If $\int \frac{x^4+1}{x^6+1}dx={\tan }^{-1}f\left(x\right)-\frac{2}{3}{\tan }^{-1}g\left(x\right)+c,$ where $c$ is an arbitrary constant, then

• A. both $f\left(x\right)$ and $g\left(x\right)$ are odd functions
• B. both $f\left(x\right)$ and $g\left(x\right)$ are even functions
• C. $f\left(x\right)=g\left(x\right)$ has no real roots
• D. $\int \frac{f\left(x\right)}{g\left(x\right)}dx=\frac{-1}{x}+\frac{1}{3x^3}+d,$ where $d$ is an arbitrary constant.

Answer 1

Answer: (A), (C), (D)

The correct options are
A both $f\left(x\right)$ and $g\left(x\right)$ are odd functions
C $f\left(x\right)=g\left(x\right)$ has no real roots
D $\int \frac{f\left(x\right)}{g\left(x\right)}dx=\frac{-1}{x}+\frac{1}{3x^3}+d,$ where $d$ is an arbitrary constant.
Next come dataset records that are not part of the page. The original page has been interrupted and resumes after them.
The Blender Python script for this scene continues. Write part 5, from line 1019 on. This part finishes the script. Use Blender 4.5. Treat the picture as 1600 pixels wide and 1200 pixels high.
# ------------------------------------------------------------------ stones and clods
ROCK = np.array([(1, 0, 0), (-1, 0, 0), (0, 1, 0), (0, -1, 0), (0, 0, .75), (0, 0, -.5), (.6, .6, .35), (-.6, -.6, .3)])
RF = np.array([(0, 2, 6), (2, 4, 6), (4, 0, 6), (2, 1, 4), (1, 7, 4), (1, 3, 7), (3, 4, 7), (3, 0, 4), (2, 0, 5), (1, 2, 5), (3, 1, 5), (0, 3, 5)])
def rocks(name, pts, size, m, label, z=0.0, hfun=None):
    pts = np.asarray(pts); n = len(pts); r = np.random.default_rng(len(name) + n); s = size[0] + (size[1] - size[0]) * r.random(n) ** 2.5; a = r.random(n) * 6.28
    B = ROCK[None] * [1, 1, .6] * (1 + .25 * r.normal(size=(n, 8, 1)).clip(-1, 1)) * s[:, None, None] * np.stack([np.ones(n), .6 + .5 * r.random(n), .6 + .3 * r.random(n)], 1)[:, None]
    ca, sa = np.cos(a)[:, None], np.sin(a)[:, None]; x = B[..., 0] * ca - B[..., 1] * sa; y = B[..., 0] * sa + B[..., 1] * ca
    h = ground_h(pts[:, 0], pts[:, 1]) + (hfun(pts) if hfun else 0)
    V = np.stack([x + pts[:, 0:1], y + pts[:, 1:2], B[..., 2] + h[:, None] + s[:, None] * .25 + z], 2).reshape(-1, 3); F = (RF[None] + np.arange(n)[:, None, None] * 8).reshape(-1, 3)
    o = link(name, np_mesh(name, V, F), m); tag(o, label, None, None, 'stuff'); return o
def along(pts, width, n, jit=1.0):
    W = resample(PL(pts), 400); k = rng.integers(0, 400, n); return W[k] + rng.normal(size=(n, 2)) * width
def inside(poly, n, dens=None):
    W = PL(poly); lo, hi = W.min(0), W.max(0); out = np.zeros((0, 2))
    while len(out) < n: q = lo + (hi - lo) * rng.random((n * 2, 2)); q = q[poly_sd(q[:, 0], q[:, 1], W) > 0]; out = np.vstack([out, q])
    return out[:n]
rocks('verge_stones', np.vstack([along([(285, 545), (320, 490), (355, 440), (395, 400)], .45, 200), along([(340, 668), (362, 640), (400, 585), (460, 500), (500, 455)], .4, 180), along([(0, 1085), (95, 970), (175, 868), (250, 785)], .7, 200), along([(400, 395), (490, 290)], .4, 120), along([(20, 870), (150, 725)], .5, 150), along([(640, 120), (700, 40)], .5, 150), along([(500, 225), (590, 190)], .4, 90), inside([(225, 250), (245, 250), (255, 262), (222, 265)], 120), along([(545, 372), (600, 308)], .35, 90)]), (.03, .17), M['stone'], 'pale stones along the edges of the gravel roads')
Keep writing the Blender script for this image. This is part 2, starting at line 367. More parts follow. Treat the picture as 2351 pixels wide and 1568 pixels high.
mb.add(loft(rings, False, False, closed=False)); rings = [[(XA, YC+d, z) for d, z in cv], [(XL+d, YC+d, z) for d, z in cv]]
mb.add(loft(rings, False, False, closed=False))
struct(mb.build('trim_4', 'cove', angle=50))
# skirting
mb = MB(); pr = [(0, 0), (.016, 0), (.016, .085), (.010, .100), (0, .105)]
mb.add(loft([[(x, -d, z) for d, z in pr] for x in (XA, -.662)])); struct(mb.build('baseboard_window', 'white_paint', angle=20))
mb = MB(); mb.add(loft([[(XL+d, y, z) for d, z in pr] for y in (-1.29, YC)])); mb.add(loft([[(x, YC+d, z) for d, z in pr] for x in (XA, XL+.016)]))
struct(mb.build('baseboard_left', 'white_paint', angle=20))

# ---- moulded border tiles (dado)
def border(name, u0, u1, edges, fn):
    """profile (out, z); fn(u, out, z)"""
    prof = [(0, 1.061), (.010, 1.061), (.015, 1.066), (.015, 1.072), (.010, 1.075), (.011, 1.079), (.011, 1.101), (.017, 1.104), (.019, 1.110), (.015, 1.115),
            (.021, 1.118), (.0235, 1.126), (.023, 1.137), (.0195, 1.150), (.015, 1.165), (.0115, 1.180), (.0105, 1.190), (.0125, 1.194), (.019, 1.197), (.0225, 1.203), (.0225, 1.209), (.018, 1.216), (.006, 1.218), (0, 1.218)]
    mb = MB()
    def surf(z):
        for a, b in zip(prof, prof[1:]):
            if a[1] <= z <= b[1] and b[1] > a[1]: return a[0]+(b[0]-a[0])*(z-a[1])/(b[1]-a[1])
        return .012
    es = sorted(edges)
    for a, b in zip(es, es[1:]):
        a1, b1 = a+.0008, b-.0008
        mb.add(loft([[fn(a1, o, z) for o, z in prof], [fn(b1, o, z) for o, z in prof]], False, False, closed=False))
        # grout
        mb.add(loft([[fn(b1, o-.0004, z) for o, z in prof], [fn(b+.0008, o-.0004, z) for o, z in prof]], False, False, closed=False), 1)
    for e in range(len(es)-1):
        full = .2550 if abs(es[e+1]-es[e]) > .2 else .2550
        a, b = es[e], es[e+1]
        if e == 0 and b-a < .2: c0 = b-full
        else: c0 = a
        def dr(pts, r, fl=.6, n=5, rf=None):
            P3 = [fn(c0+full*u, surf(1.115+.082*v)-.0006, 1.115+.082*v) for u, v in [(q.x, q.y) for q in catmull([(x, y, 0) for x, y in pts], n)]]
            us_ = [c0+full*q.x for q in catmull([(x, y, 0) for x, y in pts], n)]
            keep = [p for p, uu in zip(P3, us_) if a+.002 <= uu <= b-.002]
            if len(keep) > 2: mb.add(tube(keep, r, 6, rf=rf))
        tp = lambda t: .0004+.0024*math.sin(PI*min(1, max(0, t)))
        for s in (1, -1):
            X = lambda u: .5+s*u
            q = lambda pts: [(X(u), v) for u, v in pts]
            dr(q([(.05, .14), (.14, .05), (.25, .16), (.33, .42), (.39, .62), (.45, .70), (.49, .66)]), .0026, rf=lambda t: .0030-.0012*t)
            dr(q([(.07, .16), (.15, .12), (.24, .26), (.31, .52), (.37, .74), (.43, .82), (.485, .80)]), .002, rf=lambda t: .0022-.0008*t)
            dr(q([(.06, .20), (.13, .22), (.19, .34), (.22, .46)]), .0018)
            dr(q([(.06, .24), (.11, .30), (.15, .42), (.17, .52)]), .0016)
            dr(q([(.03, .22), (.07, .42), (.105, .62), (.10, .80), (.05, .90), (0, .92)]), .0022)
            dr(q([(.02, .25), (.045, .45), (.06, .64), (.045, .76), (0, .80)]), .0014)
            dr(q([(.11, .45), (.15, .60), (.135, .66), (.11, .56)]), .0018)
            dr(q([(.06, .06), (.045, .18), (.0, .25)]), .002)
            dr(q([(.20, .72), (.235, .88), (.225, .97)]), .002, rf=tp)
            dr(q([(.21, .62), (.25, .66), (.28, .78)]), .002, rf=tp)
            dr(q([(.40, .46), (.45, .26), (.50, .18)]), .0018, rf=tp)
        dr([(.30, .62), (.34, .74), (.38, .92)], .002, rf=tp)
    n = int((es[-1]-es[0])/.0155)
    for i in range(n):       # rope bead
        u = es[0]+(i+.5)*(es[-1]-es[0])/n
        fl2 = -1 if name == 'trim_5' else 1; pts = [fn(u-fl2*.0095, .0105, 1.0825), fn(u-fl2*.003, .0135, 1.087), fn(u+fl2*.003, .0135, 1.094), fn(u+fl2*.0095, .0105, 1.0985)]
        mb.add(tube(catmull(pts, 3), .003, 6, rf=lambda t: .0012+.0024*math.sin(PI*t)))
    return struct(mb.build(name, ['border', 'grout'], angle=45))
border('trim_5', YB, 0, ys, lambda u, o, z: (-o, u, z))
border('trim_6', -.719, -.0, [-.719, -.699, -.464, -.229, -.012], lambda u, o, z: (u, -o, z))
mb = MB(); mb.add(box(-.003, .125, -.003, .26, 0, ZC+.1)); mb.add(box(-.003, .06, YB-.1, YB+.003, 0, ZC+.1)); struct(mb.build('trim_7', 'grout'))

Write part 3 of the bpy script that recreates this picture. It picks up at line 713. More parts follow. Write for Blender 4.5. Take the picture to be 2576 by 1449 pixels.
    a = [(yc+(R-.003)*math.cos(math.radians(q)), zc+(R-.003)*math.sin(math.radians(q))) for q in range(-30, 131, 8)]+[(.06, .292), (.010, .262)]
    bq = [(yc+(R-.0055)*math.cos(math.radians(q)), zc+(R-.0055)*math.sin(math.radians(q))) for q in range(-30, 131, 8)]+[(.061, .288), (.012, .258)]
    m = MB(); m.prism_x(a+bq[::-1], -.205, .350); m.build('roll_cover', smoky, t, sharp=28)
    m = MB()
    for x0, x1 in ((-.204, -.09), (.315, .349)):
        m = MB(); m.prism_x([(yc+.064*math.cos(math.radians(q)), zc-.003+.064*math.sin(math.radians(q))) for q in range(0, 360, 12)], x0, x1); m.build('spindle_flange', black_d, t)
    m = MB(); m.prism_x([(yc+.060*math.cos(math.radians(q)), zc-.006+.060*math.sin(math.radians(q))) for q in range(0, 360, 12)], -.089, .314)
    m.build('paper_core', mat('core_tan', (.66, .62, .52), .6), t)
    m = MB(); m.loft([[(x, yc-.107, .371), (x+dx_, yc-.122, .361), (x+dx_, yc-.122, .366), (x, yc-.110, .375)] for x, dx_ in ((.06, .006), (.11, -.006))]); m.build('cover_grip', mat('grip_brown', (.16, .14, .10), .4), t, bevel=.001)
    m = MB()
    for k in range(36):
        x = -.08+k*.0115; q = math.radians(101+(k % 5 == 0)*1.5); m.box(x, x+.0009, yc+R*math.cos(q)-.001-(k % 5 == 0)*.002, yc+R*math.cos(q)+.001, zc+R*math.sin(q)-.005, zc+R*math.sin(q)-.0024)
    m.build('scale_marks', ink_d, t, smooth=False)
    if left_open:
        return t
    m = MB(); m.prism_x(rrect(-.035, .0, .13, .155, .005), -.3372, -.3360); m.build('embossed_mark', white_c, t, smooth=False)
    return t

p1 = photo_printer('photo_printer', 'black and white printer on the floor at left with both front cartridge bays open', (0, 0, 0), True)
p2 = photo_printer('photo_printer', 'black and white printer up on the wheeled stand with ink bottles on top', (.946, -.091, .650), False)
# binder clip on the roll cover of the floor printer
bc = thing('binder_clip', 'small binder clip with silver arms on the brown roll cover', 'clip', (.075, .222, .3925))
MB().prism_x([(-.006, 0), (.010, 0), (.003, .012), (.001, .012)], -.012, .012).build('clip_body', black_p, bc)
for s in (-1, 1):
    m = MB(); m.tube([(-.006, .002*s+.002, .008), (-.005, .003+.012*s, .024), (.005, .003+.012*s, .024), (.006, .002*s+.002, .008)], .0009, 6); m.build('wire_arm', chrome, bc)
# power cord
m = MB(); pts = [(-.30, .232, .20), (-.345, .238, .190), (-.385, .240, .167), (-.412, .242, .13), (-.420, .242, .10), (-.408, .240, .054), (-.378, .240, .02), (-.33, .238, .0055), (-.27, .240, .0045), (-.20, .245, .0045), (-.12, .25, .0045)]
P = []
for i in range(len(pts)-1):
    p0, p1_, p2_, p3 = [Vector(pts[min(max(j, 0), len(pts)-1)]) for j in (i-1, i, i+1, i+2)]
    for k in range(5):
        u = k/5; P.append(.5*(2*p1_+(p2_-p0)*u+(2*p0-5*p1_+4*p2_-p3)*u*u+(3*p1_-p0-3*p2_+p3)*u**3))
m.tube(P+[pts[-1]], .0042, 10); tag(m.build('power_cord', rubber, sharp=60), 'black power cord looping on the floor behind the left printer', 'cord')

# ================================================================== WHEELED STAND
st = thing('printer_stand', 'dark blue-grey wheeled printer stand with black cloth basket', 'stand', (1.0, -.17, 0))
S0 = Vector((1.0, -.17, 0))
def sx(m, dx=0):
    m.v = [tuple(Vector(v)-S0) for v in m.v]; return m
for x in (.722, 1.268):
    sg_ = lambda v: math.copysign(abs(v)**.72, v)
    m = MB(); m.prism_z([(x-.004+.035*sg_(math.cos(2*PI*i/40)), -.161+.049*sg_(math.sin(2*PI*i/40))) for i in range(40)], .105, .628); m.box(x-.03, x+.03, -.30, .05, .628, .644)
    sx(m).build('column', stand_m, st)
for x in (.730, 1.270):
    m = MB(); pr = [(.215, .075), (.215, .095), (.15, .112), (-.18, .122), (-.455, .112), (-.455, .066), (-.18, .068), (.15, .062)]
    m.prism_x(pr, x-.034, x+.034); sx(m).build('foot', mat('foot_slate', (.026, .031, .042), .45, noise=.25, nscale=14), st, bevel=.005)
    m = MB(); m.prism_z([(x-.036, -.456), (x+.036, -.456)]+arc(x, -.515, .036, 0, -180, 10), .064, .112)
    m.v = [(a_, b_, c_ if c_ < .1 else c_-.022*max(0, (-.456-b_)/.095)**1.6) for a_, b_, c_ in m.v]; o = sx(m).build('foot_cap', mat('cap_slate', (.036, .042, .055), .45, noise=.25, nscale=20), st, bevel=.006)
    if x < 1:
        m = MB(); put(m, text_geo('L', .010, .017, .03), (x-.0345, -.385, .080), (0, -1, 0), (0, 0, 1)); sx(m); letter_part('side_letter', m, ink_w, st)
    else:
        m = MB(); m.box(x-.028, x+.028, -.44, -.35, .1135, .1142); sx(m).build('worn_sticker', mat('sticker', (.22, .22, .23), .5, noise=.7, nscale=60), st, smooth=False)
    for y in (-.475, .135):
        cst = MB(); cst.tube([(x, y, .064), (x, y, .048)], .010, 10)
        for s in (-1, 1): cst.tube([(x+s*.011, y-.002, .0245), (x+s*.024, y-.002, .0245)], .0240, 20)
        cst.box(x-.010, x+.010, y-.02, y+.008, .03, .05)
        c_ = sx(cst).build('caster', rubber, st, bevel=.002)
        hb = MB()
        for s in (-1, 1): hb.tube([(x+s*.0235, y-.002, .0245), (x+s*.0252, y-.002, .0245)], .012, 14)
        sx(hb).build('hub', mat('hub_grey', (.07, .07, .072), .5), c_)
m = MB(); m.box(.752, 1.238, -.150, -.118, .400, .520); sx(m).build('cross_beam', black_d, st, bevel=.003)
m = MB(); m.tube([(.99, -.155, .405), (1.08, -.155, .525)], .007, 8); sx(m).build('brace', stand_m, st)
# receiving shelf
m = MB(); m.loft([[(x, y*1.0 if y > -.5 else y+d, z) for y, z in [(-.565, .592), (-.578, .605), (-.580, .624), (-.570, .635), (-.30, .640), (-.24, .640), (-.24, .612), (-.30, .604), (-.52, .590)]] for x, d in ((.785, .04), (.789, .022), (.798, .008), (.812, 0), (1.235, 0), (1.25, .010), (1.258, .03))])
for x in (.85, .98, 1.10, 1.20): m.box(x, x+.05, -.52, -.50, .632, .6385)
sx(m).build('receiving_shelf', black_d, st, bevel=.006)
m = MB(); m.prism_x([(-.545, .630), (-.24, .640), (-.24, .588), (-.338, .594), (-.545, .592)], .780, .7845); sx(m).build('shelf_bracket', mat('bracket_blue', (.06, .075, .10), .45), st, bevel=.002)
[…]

Let $I=\int \frac{x^4+1}{x^6+1}dx$
$I=\int \frac{(x^2+1{)}^2-2x^2}{(x^2+1)(x^4-x^2+1)}dx$
$=\int \frac{(x^2+1)}{(x^4-x^2+1)}dx-2\int \frac{x^2}{(x^6+1)}dx$
$=\int \frac{(1+\frac{1}{x^2})}{(x^2-1+\frac{1}{x^2})}dx-2\int \frac{x^2}{(x^3{)}^2+1}dx$

$I={\tan }^{-1}(x-\frac{1}{x})-\frac{2}{3}{\tan }^{-1}\left(x^3\right)+c$
So, $f\left(x\right)=x-\frac{1}{x}$ and $g\left(x\right)=x^3$

$\int \frac{f\left(x\right)}{g\left(x\right)}dx=\int \frac{(x-\frac{1}{x})}{x^3}dx$
$=\int (\frac{1}{x^2}-\frac{1}{x^4})dx$
$=-\frac{1}{x}+\frac{1}{3x^3}+d$